Before long, The Strokes were on the cover of NME and rock writers on both sides of the Atlantic were tripping over their tongues trying to make the right over-the-top comparisons, just stopping short of likening The Strokes' arrival to the second coming of Christ. (Some writers hit the brakes just in time.) All of which led up to The Strokes' performance at this year's South by Southwest Music Festival in Austin, where the group was first on most people's lists of bands to see, outranking even critical darlings such as The White Stripes and Stephen Malkmus.

"That was fucking crazy," Valensi says. "That was very overwhelming. That was sort of at a point where, like, I don't know, we sort of felt like we were still this like small, like local, like New York City band, you know? And then we went to South by Southwest, and it was just, like, a huge reception. And it turned out that a lot of people who were there at that festival were coming to see us. And we had no idea. We didn't really feel like the It Band at the time. So it was sort of shocking, but very cool at the same time."

Suddenly, unsurprisingly, The Strokes were out-of-nowhere stars, an overnight success, which isn't technically true, though Valensi understands why that particular phrase gets thrown around. After all, that's when the band got to the point where they were happy with what they were doing, when the music matched the ideas. The band may have begun years earlier, back in that tiny rehearsal room, but it's fair to say The Strokes started with The Modern Age EP.

"For a long, long time, we played music together and recorded things and we had songs, but we just never really released them, because we felt like...we weren't as proud of what we were doing as we felt we should have been," Valensi says. "We had all these songs, sure, but they never really went anywhere, because we didn't like them as much as we thought we should. Once we recorded that Modern Age EP, that three-song thing, like, that was sort of the point in all of our lives when we were like, 'Wow. This is really, really good.' And we were all really, really proud of it, you know? When it was finished, hearing it back, we just all loved it, and were really, really proud of it, and thought, we just wanted the world to hear it. And we figured, like, let's release this. Let's try to do something with this. Let's send this to a bunch of people. And, I mean, it was our demo tape, initially. Now, I think, it's sold 40-50,000 copies in England. And it's a demo tape. So that's pretty cool."

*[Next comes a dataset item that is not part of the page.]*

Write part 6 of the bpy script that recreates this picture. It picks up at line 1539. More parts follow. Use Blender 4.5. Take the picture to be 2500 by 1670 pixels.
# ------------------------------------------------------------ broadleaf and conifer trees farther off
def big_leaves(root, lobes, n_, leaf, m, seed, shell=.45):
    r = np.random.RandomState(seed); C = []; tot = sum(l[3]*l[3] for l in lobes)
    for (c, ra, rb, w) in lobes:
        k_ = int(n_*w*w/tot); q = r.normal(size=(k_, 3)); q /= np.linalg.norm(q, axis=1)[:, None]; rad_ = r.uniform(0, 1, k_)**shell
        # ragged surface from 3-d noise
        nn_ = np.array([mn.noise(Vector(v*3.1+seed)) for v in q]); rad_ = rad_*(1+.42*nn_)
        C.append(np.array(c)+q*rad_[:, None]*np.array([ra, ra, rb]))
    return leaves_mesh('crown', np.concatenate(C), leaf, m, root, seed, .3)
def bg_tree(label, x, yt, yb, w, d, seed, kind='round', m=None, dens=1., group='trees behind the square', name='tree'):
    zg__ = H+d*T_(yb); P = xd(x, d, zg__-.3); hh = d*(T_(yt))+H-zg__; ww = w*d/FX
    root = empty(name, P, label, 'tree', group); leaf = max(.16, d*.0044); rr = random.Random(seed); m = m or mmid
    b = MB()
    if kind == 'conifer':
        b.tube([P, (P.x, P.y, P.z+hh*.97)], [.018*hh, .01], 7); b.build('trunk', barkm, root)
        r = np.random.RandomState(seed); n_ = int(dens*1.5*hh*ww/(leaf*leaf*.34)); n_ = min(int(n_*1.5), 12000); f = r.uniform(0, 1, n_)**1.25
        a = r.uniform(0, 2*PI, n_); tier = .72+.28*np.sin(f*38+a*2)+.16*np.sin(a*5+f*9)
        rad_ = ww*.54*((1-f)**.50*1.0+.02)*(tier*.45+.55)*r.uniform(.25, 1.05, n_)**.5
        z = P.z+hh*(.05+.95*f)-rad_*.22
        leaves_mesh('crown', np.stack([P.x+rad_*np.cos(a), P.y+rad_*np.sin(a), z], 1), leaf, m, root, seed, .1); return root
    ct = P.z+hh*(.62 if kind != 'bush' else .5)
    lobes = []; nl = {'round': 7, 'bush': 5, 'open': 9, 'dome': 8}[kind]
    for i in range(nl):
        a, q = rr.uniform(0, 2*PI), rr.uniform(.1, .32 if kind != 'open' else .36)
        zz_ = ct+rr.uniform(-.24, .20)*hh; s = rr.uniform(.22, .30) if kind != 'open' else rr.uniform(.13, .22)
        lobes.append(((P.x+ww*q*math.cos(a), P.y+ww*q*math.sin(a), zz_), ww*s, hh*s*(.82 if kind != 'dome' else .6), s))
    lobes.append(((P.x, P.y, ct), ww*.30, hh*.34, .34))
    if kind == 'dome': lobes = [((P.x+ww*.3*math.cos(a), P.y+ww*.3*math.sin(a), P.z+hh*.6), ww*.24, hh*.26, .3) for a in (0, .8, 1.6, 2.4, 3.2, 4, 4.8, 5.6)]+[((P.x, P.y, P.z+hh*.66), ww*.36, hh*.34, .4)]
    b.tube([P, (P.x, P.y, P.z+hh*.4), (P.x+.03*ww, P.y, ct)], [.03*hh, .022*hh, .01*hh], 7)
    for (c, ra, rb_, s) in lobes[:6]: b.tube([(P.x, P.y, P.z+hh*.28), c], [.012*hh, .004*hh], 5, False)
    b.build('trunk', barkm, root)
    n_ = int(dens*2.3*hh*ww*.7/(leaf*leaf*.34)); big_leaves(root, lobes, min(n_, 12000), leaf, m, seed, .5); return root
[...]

On The Modern Age, which includes rough versions of three songs that later turned up on Is This It ("The Modern Age," "Last Nite" and "Barely Legal"), The Strokes have the same thing the young Rolling Stones did when they started writing their own songs, around 1966's Aftermath. You can still hear the influences if you listen for them, but all you really hear are five young men having fun playing music together. Critics did their best to shoehorn The Strokes' songs into the late-'70s New York scene that produced Television and Talking Heads, and some were even lazier, trotting out the sounds-like-Velvet-Underground tag that has saddled pretty much every band from NYC since The Velvet Underground and Nico. But The Strokes sound like none of those bands--and all of them, in a way--the songs connected to their hometown only by the throbbing energy riding shotgun on every song.

Those comparisons ring even less true on Is This It. If anything, and if you feel absolutely compelled to find a label for it, the disc has more in common with a few bands out of Boston. You could say it owes its quirky pop melodies to The Modern Lovers ("When It Started," a late addition to the album) and some of its guitar sounds to the Pixies (the opening guitar line of the title track is copped from "Where Is My Mind?"). More than anything, however, Is This It stands on its own, sounding old only because not enough bands play this kind of unapologetic rock anymore. It's not a desperate gasp for the past but rather a struggle for the future, wedging straight-up rock and roll into a place that no longer has much room for it. Listen to "Hard to Explain" and you can hear it all: the drum machine intro gives way to a twin-guitar melody and bass line that sound like fingers on the same hand, which makes room for a chorus that sticks in your head like autopsy photos. It doesn't really matter what you call it, but here's a good starting place: great.

Valensi and the band don't want to get too caught up in that kind of praise. Only now are they beginning to find their way in the chaos that has surrounded them since the release of The Modern Age. Only now are they returning to normal, though normal now has a new meaning. It's been a difficult process, progressing from kids handing out fliers in front of venues to musicians handing out their time to starry-eyed journalists. But they're still the same five friends they were when this all started. As Valensi says, nothing's changed. And everything's changed.

"As far as our relationships with each other, and like, the way we communicate with each other, it's all very, very much the same, and it hasn't, like, changed at all. I think especially for Julian, in terms of being creative and stuff, and writing new songs, and as a band, working on new shit and being creative together, that's sort of taken a toll, due to the excessive touring and excessive talking to journalists." He laughs, knowing what that sounds like during an interview. "I think we're still new to this. We're just sort of, like, falling into place now, and realizing what works for us. How we can sort of, like, still feel normal while we're on the road and, like, playing for people, you know? I mean, like, at first, we thought we could just sort of...we were of the opinion of, 'Yeah, we can play, like, 21 shows in a row. Like, sure, no problem.' And still, like, do interviews every day, and take photos every day. But it turns out that that's just impossible. At a point, it was taking toll on us creatively; we didn't have a new song for, like, a couple of months there. And that hadn't happened for years. Right now, we're just sort of in the process of, like, cutting down a lot on press, because it sucks at your soul." He waits a beat. "No offense."